Agricultural droughts, driven by deficits in root-zone soil moisture, pose challenges to food security and economic stability in Africa, which is simultaneously vulnerable to frequent droughts and strongly relies on rainfed agriculture. Current Earth observation (EO)-based monitoring systems rely on a near-real-time assessment of vegetation conditions — often through monitoring the Normalized Difference Vegetation Index (NDVI)- and are thereby allowing for reactive rather than proactive drought management. This study presents a machine learning-based forecasting system to predict below-average NDVI anomalies as a proxy for agricultural drought impact, focusing on recently drought-affected and crises-prone countries.
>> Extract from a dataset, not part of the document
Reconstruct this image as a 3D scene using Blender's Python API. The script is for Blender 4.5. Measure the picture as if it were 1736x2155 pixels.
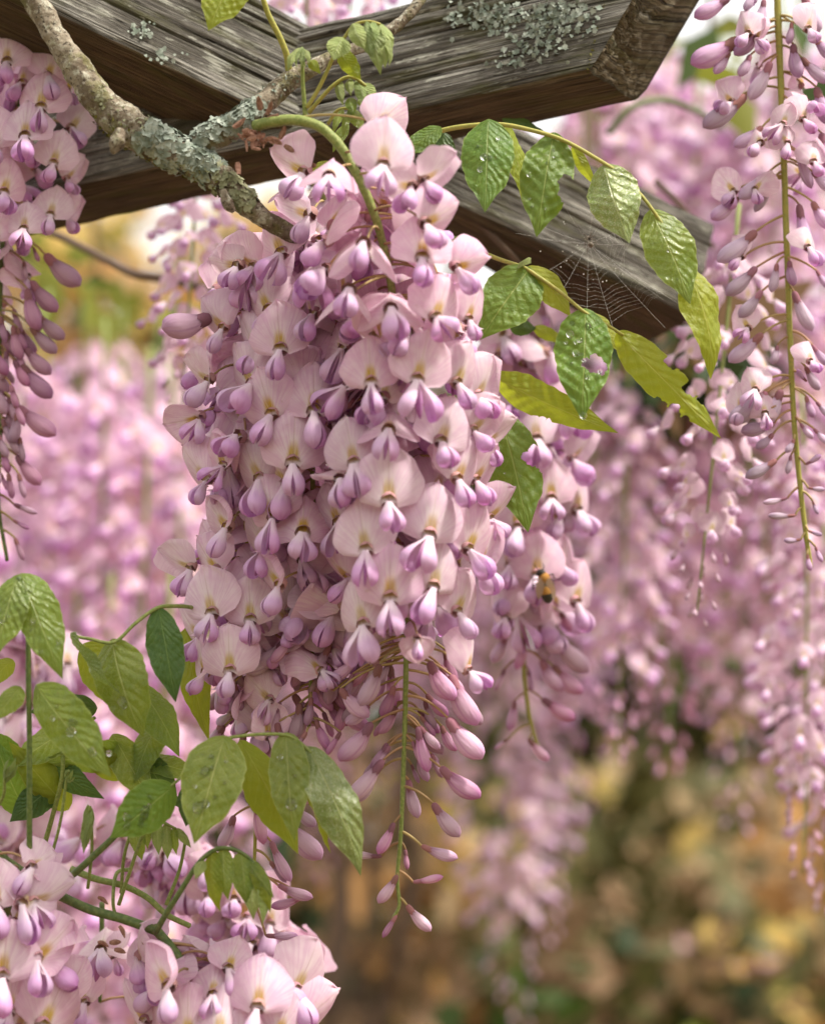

By integrating EO data, meteorological forecasts, soil moisture, and static environmental descriptors, we developed a system that forecasts below-average NDVI anomalies up to three months in advance and explicitly considers ensemble uncertainty. The forecast shows an improved accuracy over using near-real-time NDVI anomalies and similar temporal patterns during the 2021–2022 growing seasons, which was used for independent validation. Our forecasted results are comparable to existing NDVI-based monitoring products such as the Agricultural Stress Index System developed by FAO. Despite these advancements, the modelling system struggles during transitions between rainy and dry seasons, often coinciding with the start and end of the growing season. Uncertainties in meteorological forecasts burden effective estimates of important phenological dates such as emergence or harvest up to three months in advance. This study complements existing soil moisture forecasting tools with impact on vegetation and presents a benchmark for the potential of integrating predictive models into anticipatory strategies in existing drought management frameworks.